Hello,
Welcome to the 51st issue of TMPDIR, a weekly newsletter 📰 covering Embedded Linux, IoT systems, and technology in general. Please pass this on to anyone else you think might be interested. Suggestions and feedback are welcome at ✉️ info@tmpdir.org.
Thanks for reading!
Khem and Cliff
Quote for the week
Whenever you find yourself on the side of the majority, it is time to pause and reflect. --Mark Twain
Linux
Yoe 2023.02 release 🚀
Glibc upgraded to 2.37. More recipes are fixed to build with the upcoming GCC13
and Clang16 compiler. The Go compiler is upgraded to 1.20.1. Static linking of
binaries with LLVM runtime is improved by bundling the libc++abi
archive into
static libc++.a
, Control zstd parallism for package generation in Yoe. When
timesyncd is enabled, then systemd-time-wait-sync.service is enabled by default,
which can be used to get a notification on the system time sync event.
Empty packages and bogus dependencies - what to do?
Yocto has an interesting way of computing runtime dependencies and mostly it works but sometimes it fails and one common reason is a dependent package is empty and the packager removed it. There is some thoughts around this issue on the architecture list.
Development Stats for Kernel 6.2
Recently, Kernel 6.2 was released and LWN has interesting stats where over 2000 developers contributed to kernel.

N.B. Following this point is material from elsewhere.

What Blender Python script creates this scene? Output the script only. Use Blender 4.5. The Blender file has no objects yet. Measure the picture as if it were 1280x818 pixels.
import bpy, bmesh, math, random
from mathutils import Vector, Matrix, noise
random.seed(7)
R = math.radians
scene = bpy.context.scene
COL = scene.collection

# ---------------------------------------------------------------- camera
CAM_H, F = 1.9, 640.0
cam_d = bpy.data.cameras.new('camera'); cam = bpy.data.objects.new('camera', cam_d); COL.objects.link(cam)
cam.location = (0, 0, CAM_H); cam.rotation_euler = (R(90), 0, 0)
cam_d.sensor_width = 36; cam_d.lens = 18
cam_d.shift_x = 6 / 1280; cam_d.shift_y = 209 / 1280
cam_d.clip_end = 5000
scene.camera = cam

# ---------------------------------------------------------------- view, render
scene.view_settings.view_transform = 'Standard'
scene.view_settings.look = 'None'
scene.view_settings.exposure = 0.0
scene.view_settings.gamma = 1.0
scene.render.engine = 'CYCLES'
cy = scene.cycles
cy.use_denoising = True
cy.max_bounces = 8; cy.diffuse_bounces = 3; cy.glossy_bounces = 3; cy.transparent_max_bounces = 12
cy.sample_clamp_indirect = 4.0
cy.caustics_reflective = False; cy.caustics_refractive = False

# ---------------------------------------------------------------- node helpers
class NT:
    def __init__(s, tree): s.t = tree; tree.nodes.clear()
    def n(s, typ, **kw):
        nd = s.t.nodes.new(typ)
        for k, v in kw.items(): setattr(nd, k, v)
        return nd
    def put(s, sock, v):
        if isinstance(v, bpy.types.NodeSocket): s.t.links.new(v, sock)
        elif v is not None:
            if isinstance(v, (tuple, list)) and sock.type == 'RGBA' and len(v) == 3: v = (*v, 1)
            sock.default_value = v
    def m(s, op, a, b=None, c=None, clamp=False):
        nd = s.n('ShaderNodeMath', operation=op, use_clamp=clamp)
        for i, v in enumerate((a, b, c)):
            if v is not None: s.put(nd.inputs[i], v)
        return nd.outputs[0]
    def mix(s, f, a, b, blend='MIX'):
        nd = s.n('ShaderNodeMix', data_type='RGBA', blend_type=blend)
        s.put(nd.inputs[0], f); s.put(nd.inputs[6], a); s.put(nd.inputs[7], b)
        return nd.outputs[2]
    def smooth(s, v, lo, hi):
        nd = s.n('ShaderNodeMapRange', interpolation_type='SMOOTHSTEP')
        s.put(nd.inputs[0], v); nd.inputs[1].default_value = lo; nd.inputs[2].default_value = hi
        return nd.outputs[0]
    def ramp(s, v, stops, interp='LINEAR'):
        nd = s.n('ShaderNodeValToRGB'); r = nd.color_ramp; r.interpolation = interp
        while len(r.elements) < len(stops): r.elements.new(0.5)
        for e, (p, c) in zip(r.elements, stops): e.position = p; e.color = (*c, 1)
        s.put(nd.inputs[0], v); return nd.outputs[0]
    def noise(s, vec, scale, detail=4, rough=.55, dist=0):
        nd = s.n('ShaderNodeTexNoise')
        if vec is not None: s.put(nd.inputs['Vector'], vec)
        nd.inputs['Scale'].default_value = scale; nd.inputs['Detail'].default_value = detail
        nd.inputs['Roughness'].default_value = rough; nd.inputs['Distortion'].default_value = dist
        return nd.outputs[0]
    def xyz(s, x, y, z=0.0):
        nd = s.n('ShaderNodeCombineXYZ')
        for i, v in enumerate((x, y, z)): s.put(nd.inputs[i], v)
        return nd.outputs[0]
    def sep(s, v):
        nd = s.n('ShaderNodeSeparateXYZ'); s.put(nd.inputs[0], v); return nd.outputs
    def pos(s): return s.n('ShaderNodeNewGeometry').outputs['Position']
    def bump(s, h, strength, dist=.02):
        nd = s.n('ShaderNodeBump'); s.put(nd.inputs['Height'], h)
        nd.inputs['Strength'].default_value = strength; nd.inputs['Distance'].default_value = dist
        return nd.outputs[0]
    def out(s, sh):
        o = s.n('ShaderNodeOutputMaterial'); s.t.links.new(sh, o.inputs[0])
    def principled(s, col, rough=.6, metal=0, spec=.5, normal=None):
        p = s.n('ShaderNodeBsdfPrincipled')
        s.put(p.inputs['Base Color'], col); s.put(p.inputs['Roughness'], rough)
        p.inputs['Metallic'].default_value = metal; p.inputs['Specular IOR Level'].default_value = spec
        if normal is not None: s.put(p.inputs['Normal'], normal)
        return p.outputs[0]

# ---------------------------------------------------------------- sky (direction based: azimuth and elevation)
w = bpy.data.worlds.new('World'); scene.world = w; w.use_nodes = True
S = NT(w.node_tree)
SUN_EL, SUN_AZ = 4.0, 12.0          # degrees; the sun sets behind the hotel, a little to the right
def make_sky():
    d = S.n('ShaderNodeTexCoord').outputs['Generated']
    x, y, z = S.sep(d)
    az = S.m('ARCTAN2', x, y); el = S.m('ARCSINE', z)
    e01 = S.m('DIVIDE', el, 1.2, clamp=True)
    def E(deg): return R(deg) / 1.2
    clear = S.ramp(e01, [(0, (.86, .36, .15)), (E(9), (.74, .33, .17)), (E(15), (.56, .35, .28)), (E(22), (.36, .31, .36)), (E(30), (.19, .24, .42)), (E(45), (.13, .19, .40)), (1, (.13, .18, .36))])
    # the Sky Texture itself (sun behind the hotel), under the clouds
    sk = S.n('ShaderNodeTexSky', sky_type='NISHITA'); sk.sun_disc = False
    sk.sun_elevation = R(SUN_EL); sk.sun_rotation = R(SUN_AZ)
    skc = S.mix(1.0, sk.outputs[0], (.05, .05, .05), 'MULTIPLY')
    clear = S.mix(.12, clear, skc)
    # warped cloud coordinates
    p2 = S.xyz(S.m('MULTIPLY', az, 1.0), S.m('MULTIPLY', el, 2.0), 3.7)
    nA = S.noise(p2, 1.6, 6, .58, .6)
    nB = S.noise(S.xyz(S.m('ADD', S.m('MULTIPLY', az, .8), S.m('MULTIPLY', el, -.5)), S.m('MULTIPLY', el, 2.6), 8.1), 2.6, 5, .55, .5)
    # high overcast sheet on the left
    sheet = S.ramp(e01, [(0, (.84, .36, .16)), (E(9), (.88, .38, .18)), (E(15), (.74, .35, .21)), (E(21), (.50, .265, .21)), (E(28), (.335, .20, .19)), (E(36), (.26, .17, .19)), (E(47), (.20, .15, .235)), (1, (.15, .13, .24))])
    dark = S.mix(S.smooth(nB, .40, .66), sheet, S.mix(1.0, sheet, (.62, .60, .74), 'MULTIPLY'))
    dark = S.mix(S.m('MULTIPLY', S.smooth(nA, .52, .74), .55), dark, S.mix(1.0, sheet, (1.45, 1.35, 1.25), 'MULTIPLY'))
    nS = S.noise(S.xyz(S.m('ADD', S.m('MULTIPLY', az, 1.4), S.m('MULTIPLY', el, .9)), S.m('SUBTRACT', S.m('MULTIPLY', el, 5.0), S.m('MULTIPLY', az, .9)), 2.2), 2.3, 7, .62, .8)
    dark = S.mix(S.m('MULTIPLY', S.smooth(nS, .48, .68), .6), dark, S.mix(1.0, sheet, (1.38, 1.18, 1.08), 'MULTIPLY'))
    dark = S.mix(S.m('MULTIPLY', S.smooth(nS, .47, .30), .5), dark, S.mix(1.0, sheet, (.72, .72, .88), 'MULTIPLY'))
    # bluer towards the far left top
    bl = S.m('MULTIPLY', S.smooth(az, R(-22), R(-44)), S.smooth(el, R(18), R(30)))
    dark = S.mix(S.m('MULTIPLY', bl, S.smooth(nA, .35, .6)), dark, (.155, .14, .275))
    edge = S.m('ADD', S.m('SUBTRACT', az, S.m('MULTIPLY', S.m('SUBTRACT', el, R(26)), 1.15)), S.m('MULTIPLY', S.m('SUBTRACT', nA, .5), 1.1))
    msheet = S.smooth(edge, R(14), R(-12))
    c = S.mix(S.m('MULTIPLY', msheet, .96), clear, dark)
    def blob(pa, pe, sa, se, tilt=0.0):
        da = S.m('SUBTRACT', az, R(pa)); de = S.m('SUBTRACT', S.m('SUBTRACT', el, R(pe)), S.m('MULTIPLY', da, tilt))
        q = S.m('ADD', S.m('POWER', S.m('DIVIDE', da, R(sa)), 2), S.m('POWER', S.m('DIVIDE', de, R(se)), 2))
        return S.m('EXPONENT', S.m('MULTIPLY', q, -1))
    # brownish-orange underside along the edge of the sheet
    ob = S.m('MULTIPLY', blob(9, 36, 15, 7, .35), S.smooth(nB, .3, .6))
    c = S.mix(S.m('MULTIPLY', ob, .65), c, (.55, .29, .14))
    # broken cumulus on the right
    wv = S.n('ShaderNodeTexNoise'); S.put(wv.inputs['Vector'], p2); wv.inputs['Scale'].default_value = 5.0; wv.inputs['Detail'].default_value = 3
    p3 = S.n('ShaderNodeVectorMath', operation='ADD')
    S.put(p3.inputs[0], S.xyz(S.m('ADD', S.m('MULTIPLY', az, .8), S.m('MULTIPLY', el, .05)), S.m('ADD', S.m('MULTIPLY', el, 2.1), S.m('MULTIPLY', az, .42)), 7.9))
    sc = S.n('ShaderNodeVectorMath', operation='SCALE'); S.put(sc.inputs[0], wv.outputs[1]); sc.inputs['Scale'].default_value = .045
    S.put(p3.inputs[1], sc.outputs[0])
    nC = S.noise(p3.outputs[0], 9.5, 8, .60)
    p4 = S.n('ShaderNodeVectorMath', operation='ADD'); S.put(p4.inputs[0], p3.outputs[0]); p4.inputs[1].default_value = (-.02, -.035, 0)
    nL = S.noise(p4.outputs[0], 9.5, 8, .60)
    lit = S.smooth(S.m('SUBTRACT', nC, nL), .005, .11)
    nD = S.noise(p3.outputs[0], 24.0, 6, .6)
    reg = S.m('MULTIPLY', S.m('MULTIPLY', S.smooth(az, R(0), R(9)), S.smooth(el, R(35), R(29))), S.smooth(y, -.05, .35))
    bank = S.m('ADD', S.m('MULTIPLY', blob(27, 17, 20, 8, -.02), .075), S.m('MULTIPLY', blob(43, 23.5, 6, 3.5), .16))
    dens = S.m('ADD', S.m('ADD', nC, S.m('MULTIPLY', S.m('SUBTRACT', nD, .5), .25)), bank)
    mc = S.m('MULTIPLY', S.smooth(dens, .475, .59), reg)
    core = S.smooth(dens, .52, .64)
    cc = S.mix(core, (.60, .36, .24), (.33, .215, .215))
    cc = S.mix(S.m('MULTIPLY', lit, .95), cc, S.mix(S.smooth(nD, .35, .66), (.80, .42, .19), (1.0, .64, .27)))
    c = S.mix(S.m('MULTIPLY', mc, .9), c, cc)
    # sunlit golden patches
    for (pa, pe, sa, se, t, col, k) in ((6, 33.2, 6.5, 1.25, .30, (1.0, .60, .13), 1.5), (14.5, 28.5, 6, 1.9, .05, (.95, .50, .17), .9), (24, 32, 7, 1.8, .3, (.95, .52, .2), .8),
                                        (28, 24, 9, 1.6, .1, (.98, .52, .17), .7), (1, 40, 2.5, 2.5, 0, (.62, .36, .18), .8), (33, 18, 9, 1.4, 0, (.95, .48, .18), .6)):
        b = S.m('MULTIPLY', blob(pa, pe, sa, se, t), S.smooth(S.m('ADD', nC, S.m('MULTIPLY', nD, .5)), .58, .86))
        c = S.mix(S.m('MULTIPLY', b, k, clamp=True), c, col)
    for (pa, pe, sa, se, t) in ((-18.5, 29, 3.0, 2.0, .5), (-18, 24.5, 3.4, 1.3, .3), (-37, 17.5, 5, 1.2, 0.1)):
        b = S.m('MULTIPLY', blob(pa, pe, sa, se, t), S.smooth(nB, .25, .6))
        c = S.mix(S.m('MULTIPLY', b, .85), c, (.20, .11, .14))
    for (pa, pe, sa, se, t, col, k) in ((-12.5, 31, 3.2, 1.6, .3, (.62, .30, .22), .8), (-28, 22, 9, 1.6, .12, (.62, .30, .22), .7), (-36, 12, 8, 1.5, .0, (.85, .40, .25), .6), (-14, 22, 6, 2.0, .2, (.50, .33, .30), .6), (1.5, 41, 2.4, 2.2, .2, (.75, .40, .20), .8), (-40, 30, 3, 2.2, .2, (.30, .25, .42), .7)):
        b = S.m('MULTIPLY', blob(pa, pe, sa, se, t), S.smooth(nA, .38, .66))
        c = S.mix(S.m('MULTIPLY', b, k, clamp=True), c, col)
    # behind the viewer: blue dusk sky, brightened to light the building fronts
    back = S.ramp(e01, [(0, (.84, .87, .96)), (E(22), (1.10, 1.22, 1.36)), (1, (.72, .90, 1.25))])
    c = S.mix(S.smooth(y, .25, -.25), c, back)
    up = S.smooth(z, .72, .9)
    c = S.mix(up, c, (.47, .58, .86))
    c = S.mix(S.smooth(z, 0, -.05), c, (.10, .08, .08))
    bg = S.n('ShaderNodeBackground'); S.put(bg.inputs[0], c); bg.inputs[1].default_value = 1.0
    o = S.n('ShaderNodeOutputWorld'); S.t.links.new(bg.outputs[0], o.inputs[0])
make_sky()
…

Reviewed-by tags are steadily growing over releases which could be a factor contributing to code quality over time. Usual contributing organizations are still the highest contributors for a long time, which is good for the overall health of the project
IoT
Simple IoT v0.9.0 released
This release has some cleanup and adds support for Particle.io devices, such as the SIOT Particle Gateway.

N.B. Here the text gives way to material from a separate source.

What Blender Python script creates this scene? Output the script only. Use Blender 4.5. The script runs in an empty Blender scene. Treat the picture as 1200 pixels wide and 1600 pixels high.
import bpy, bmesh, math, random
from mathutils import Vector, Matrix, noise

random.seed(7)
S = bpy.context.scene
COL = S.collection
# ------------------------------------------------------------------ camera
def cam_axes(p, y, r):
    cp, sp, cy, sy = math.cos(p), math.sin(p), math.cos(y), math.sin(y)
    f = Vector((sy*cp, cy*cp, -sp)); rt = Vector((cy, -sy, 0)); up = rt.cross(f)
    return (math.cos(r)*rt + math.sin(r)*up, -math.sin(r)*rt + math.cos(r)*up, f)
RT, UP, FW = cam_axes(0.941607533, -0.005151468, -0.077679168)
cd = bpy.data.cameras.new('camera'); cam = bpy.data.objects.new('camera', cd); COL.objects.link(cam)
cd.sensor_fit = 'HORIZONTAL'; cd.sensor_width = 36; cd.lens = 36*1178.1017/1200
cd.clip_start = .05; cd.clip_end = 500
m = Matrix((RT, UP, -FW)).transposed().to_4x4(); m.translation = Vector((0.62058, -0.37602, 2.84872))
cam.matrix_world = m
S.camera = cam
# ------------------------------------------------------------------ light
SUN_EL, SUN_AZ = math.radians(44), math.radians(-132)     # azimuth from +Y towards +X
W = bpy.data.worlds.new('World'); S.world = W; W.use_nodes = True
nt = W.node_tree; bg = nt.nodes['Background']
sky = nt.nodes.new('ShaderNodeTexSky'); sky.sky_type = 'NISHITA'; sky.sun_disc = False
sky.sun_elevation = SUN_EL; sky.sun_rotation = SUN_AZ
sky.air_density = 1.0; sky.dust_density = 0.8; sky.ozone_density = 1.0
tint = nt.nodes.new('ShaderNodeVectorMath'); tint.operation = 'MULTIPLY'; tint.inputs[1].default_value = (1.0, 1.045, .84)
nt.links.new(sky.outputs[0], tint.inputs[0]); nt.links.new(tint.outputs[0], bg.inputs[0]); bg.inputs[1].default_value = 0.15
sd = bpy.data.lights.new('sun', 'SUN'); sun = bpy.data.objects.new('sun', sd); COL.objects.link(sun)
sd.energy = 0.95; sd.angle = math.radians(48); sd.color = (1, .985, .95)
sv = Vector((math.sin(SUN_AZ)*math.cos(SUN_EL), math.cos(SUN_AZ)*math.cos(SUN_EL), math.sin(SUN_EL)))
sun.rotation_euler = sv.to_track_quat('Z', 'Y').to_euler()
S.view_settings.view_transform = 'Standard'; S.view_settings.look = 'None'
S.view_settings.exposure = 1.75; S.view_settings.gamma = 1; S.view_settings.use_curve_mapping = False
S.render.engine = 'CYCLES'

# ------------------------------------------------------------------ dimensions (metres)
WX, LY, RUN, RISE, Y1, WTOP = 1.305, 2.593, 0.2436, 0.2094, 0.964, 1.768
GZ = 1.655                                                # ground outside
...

Monitoring systems with Simple IoT
We've been using SIOT more to monitor servers and other systems we manage. Using the metrics client, we can easily monitor a number of system and application parameters. SIOT is an easy way to get data from remote systems into Grafana.
Other
Leaving the cloud
37 Signals continues to document their exodus from the cloud. The basic premise is that if you need an entire server and your load is fairly constant, then you are probably overpaying for cloud resources vs owning them.